LA “RIEDUCAZIONE” DEL CONDANNATO E LA SUA LIBERTÀ DI RIFIUTARLA

OCCORRE RICONOSCERE AI DETENUTI LA POSSIBILITÀ DI SCELTA TRA AVVIARSI A UNA VITA NUOVA E RESTARE QUEL CHE SONO

Lettera pervenuta il 29 marzo 2016, in riferimento alla precedente del 17 marzo, Quando l’ergastolano non si redimeSegue la mia risposta.

Caro Pietro, anche se normalmente mi occupo di altro, ho seguito il dibattito che hai suscitato  sui condannati all’ergastolo e vorrei commentare, anch’io di getto, l’importante testimonianza di S.S., alla luce dell’approccio capacitante che propongo nella cura degli anziani fragili e nella promozione del dialogo nella vita quotidiana (www.gruppoanchise.it).
Parto da una considerazione personale sulla parola rieducazione: non mi è mai piaciuta.

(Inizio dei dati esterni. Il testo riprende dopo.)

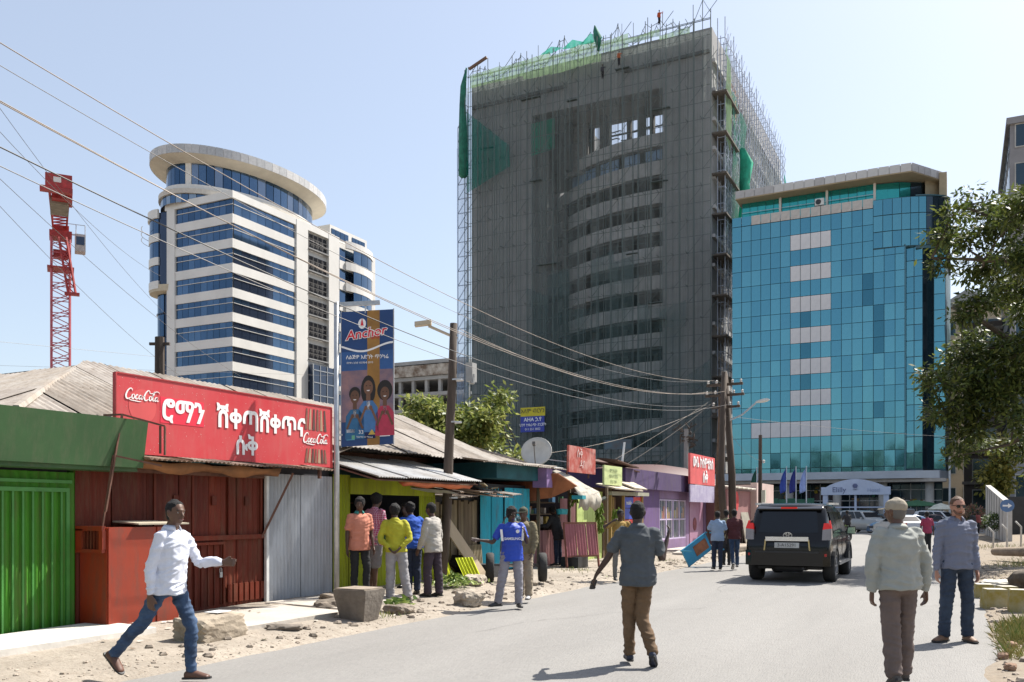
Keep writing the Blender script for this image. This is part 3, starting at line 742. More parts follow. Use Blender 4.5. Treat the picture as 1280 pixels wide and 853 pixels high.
# drum storeys and disc roof
EC = (-110.5, 117.6); EA, EB = 8.2, 15.2
def eband(name, m, k, z0, z1, a0=0, a1=360, n=60, th=.4): return arc_band(name, m, EC, EA+k, a0, a1, z0, z1, n, th, wt, EB+k)
b = MB(); P = [(EC[0]+(EA-.5)*cos(2*pi*i/48), EC[1]+(EB-.5)*sin(2*pi*i/48)) for i in range(48)]; b.prism(P, 49, 56.5); b.build('drum_core', WGD, wt)
nn = 56; DZ = -1.45
for i in range(nn):
    a0 = i*360/nn; a1 = a0+360/nn-.5
    if not (150 < a0 or a0 < 80): continue
    hi_ = rs.choice([WG[1], WG[2], glass('drum_glass', (.15,.2,.28), .1, .6)]) if i not in (37, 44) else WHITE
    eband('drum_pane', hi_, .0, 52.85, 56.3, a0, a1, 2, .1)
    eband('drum_pane', glass('low_drum_glass', (.22,.28,.35), .12, .5) if i % 2 else WG[2], .9, 49.9, 51.3, a0, a1, 2, .1)
eband('drum_band', mat('drum_stone', (.52,.48,.42), .7, .1, 1), 1.25, 51.25, 52.0, th=1.2); eband('drum_band', WHITE, .55, 52.0, 52.85, th=1)
b = MB(); P = [(EC[0]+(EA+2.5)*cos(2*pi*i/64), EC[1]+(EB+2.5)*sin(2*pi*i/64)) for i in range(64)]
Q = [(EC[0]+(EA-.1)*cos(2*pi*i/64), EC[1]+(EB-.1)*sin(2*pi*i/64)) for i in range(64)]
b.rings([[(x, y, 56.3) for x, y in Q], [(x, y, 57.0) for x, y in P], [(x, y, 58.2) for x, y in P]]); b.build('disc_roof', mat('disc_underside', (.52,.47,.38), .8, .08, .5), wt)
for i in range(72):
    eband('fascia_panel', rs.choice([mat('fascia_grey', (.42,.42,.42), .6, .12), mat('fascia_pale', (.50,.49,.48), .6, .12)]), 2.6, 57.0, 58.35, i*5+.08, i*5+4.92, 1, .1)
# ------------------------------------------------------------------ red tower crane
RED = mat('crane_red', (.34,.03,.028), .55, .25, 1.5); PINK = mat('crane_faded_red', (.45,.10,.12), .6, .2, 1)
CX, CY = -107.6, 80.2
cr = thing('tower_crane', (CX, CY, 0), 'red lattice tower crane rising behind the corrugated roof on the far left', 'crane')
dv = Vector((.80,-.60,0)); sd = Vector((.60,.80,0))
cdir = Vector((cam.location.x-CX, cam.location.y-CY, 0)).normalized()
dv = cdir; sd = Vector((-cdir.y, cdir.x, 0))
# sd points to the right in the picture when seen from the street
if sd.dot(Vector((.894,.447,0))) < 0: sd = -sd
b = MB(); W = 1.1; O = Vector((CX, CY, 0))
ch = []
for (i, j) in ((-1,-1),(1,-1),(1,1),(-1,1)):
    p = O+sd*(i*W)+dv*(j*W); b.bar(p, p+Vector((0,0,38)), .22); ch.append(p)
b.build('mast_chords', PINK, cr)
b = MB()
for k in range(19):
    z = k*2.0
    for q in range(4):
        p, r_ = ch[q], ch[(q+1) % 4]
        b.bar(p+Vector((0,0,z)), r_+Vector((0,0,z+1)), .1); b.bar(r_+Vector((0,0,z+1)), p+Vector((0,0,z+2)), .1); b.bar(p+Vector((0,0,z)), r_+Vector((0,0,z)), .1)
stuff(b.build('mast_lacing', PINK, cr))
b = MB(); c = O+Vector((0,0,38.5)); b.obox(c, sd*1.35, dv*1.35, (0,0,.4)); b.obox(c+Vector((0,0,.8)), sd*1.0, dv*1.0, (0,0,.4)); b.obox(O+Vector((0,0,34)), sd*1.6, dv*1.6, (0,0,.1)); b.obox(O+Vector((0,0,36)), sd*.9, dv*.7, (0,0,.5)); b.build('slewing_unit', RED, cr)
b = MB()
P0, P1 = O+Vector((0,0,39.5)), O+dv*17+Vector((0,0,39.2)); P0 = P0-sd*.1; P1 = P1-sd*.15
for s_ in (-1, 1):
    b.bar(P0+sd*s_*.8, P1+sd*s_*1.05, .22, .4); b.bar(P0+sd*s_*.8+Vector((0,0,1.1)), P1+sd*s_*1.05+Vector((0,0,1.1)), .12)
for k in range(12):
    t = k/12; a = P0.lerp(P1, t); b.bar(a-sd*.85, a+sd*.85, .16); b.bar(a-sd*.85, P0.lerp(P1, t+.08)+sd*.85, .1)
b.build('counter_jib', RED, cr)
b = MB(); c = P1; b.obox(c+Vector((0,0,.75))-sd*.05, sd*1.4, dv*1.1, (0,0,.75)); b.obox(c-dv*2.6+Vector((0,0,.45))+sd*.3, sd*1.1, dv*1.5, (0,0,1.1)); b.obox(c+dv*1.0+Vector((0,0,-.4))-sd*.3, sd*1.7, dv*.5, (0,0,.25)); b.build('machinery_deck', RED, cr)
b = MB(); c = P0.lerp(P1, .72); b.obox(c+Vector((0,0,-.55)), sd*1.0, dv*2.4, (0,0,.45)); b.build('counterweight', mat('counterweight_grey', (.22,.19,.15), .9, .2, 1), cr)
b = MB(); c = P1+dv*1.13+Vector((0,0,.8)); b.obox(c-sd*.2, sd*.4, dv*.03, (0,0,.3)); b.build('sign_plate', WHITE, cr)
b = MB(); c = O+sd*2.35+Vector((0,0,37.7)); b.obox(c, sd*.65, dv*.9, (0,0,1.15)); b.build('cab', mat('cab_grey', (.42,.40,.38), .5, .2), cr)
b = MB(); c2 = c+dv*.92; b.obox(c2+Vector((0,0,.25)), sd*.5, dv*.03, (0,0,.55)); b.build('cab_window', WGD, cr)
b = MB(); b.bar(c+Vector((0,0,1.2))-sd*1.6, c+Vector((0,0,1.2))+sd*.6, .18); b.bar(c+Vector((0,0,2.6))-sd*1.6, c+Vector((0,0,2.6))+sd*.6, .08)
for q in (-1.6,-.5,.6): b.bar(c+Vector((0,0,1.2))+sd*q, c+Vector((0,0,2.6))+sd*q, .08)
b.build('walkway', STEEL, cr)
b = MB(); Pj = O+Vector((0,0,38))+sd*.2; Pe = O+sd*2.2-dv*4+Vector((0,0,31.5)); 
Pe = O+sd*1.35+dv*1.8+Vector((0,0,30.5)); Pj = Pj+dv*1.6
for s_ in (-.45, .45): b.bar(Pj+sd*s_, Pe+sd*s_, .22)
for k in range(8):
    t = k/8; b.bar(Pj.lerp(Pe, t)-sd*.45, Pj.lerp(Pe, t+.125)+sd*.45, .13); b.bar(Pj.lerp(Pe, t)-sd*.45, Pj.lerp(Pe, t)+sd*.45, .13)
b.obox(Pe, sd*.9, dv*.5, (0,0,.15)); b.build('climbing_frame', RED, cr)
# ------------------------------------------------------------------ unfinished concrete frame beyond the poster
uf = thing('concrete_frame_building', (-122, 195, 0), 'low unfinished concrete frame building with open floors between the poster and the netted tower', 'building')
for k in range(5):
    z = 22.5+k*4.0; b = MB(); b.box(-140, -108, 190, 210, z, z+.9); b.build('floor_slab', CONC, uf)
for i in range(9):
    b = MB(); x = -139+i*3.9; b.box(x, x+.8, 190.3, 191.2, 0, 38.6); b.build('column', CONC, uf)
b = MB(); b.box(-139.5, -108.5, 203, 209, 0, 38.4); b.build('wall', CONC3, uf)
b = MB(); b.box(-139, -111, 189.6, 189.9, 35.5, 38.2); b.build('brick_infill', mat('brick_infill', (.25,.17,.12), .9, .5, .5, c2=(.42,.39,.35)), uf)
b = MB(); b.box(-132, -120, 150, 158, 0, 21.8)
lb = thing('low_tan_building', (-126, 154, 0), 'low tan building with a flat white roof edge left of the green tree', 'building')
b.build('wall', mat('tan_render', (.42,.32,.18), .9, .12, .6), lb)
b = MB(); b.box(-132.5, -110, 149.5, 158.5, 21.8, 22.6); b.build('roof', WHITE, lb)
b = MB(); b.box(-120, -110, 150.6, 158, 0, 21.8); b.build('side_wall', WHITE, lb)
for i in range(5):
    b = MB(); b.box(-131+i*4, -128.6+i*4, 149.9, 150, 18.5, 20.3); b.build('window', WGD, lb)
# ------------------------------------------------------------------ buildings on the right, beyond the trees
def slab_block(name, label, x0, x1, y0, y1, top, wallm, floors, bays, wx, fh, z0=1.2, rooft=.6, wm=GD, ww=.6, side=False):
    t = thing(name, ((x0+x1)/2, (y0+y1)/2, 0), label, 'building')
    b = MB(); b.box(x0, x1, y0, y1, 0, top); b.build('wall', wallm, t)
    b = MB(); b.box(x0-.3, x1+.3, y0-.3, y1+.3, top, top+rooft); b.build('roof', wallm, t)
    bw = (x1-x0)/bays
    for k in range(floors):
        z = z0+k*fh
        for i in range(bays):
            f = MB(); xa = x0+bw*i+bw*(1-ww)/2; xb = xa+bw*ww
            for (p, q, r_, s_) in ((xa-.1, xb+.1, z-.1, z), (xa-.1, xb+.1, z+wx, z+wx+.1), (xa-.1, xa, z, z+wx), (xb, xb+.1, z, z+wx)): f.box(p, q, y0-.08, y0-.005, r_, s_)
            w = f.build('window', CONC2, t)
            g_ = MB(); g_.box(xa, xb, y0-.04, y0-.004, z, z+wx); g_.build('pane', wm, w)
        if side:
            n = int((y1-y0)/bw)
            for i in range(n):
                g_ = MB(); ya = y0+bw*(i+.2); g_.box(x0-.04, x0-.004, ya, ya+bw*ww, z, z+wx); g_.build('window', wm, t)
    return t
BRN = mat('brown_facade', (.13,.10,.085), .8, .2, .6); BEI = mat('beige_render', (.46,.38,.28), .85, .08, .6)
br = slab_block('brown_office_building', 'dark brown office building with ledges just right of the glass office block', .4, 4.4, 112, 122, 22, BRN, 6, 1, 2.0, 3.4, 2.0, ww=.55)
for k in range(7):
    b = MB(); b.box(.2, 4.6, 111.6, 112, 1.6+k*3.4-.35, 1.6+k*3.4); b.build('ledge', mat('ledge_brown', (.26,.22,.19)), br)
slab_block('beige_tower', 'beige tower with a gabled top rising behind the foliage right of the glass block', -2.5, 4.9, 130, 142, 27.5, BEI, 7, 3, 1.7, 3.6, 3)
b = MB(); b.add([(-3,129.6,28.1),(5.4,129.6,28.1),(.8,129.6,30.4),(-3,142,28.1),(5.4,142,28.1),(.8,142,30.4)], [(0,1,2),(3,5,4),(0,2,5,3),(1,4,5,2)])
tag(b.build('gable_roof', mat('grey_roof', (.35,.34,.33))), 'low grey gabled roof crowning the beige tower', 'roof')
slab_block('grey_highrise', 'tall grey highrise cut by the right edge of the photo above the tree', 4.15, 16, 95, 115, 37.5, mat('grey_panel', (.24,.23,.235), .8, .08, .8), 10, 5, 2.0, 3.6, 3, wm=GD, side=True)
slab_block('cream_apartment_block', 'low cream apartment block with a flat roof seen down the side street on the right', 2.4, 14, 158, 170, 12.4, mat('cream_render', (.55,.49,.40), .85, .08, .6), 3, 6, 1.5, 3.6, 1.5)
slab_block('far_white_block', 'far white block behind the cream apartment block at the end of the side street', 2.0, 20, 190, 200, 15.5, WHITE, 4, 8, 1.6, 3.6, 1.5)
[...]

La parola è tecnicamente ineccepibile e viene utilizzata con un’intenzione lodevole, quella di partecipare attivamente al processo di una possibile redenzione (cambiamento) del condannato. Fin qui tutto bene. Nel suo uso corrente contiene però una sfumatura che per me è inaccettabile. Sembra alludere  al fatto che una persona adulta (l’educatore-rieducatore) possa essere l’artefice del cambiamento di un altro adulto (il condannato da rieducare). Ovviamente non è così ed è bene precisarlo. Provando a immedesimarmi  nel mondo delle carceri (con tutti i limiti di un “esterno”), credo che un programma di rieducazione debba consistere nell’offrire al condannato un ambiente di vita sufficientemente sano che comprenda esperienze (per esempio con il lavoro), relazioni (per esempio con gli educatori), stimoli culturali (per esempio con lo studio e il teatro attivo e passivo) tali da rendere una vita onesta più attrattiva di una vita criminale.
Ovviamente se il condannato proviene da un ambiente criminale o ha comunque maturato una cultura che non lo fa sentire in colpa per quello che ha commesso, i tempi perché un cambiamento possa (non debba necessariamente) avvenire sono lunghi, ma non è certo il tempo che manca a un ergastolano.
In sintesi, la mia riflessione vuole sottolineare da una parte l’importanza dell’impegno rieducativo con un impiego anche straordinario di risorse e di durata nel tempo (come hai sottolineato tu), dall’altra il riconoscimento della libertà del condannato di restare quello che è o di approfittare delle occasioni che gli vengono offerte per  avviarsi a una vita nuova che lui percepisca migliore, di maggior valore, da subito, anche mentre resta in carcere a scontare la pena. Il programma di rieducazione, se così lo vogliamo chiamare, può solo offrire delle occasioni, non può essere il motore del cambiamento. Il cambiamento può deciderlo solo il diretto interessato; l’educatore deve offrire il meglio della propria professionalità ma deve anche essere pronto ad accettare, in ogni momento, la libera scelta del detenuto. Un caro saluto e grazie per quello che fai e che scrivi
Pietro Vigorelli

È vero: il termine “rieducazione” usato a questo proposito nell’articolo 27 della Costituzione può suscitare qualche perplessità, nella misura in cui può evocare la pretesa dei regimi totalitari di cambiare la mente dei detenuti attraverso la tortura dei “campi” o “case di rieducazione”. Nel nostro sistema costituzionale la pena deve tendere al recupero del condannato e al suo reinserimento nella società civile, ma l’ordinamento penitenziario non può esercitare alcuna pretesa giuridica nei confronti del condannato circa il contenuto del suo pensiero e del suo sentire. Il che, a fronte dell’ipotetico rifiuto opposto dal condannato al tentativo di suo recupero e reinserimento, implica che l’ordinamento possa prevedere una corrispondente prosecuzione della pena detentiva, senza sconti. Tuttavia questo presuppone che si distingua il vero e proprio rifiuto dalla pura e semplice impossibilità personale di offrire collaborazione all’amministrazione giudiziaria, vuoi per mancanza di informazioni da fornire, vuoi per il rischio incombente di rappresaglie della criminalità organizzata contro i familiari.  (p.i.)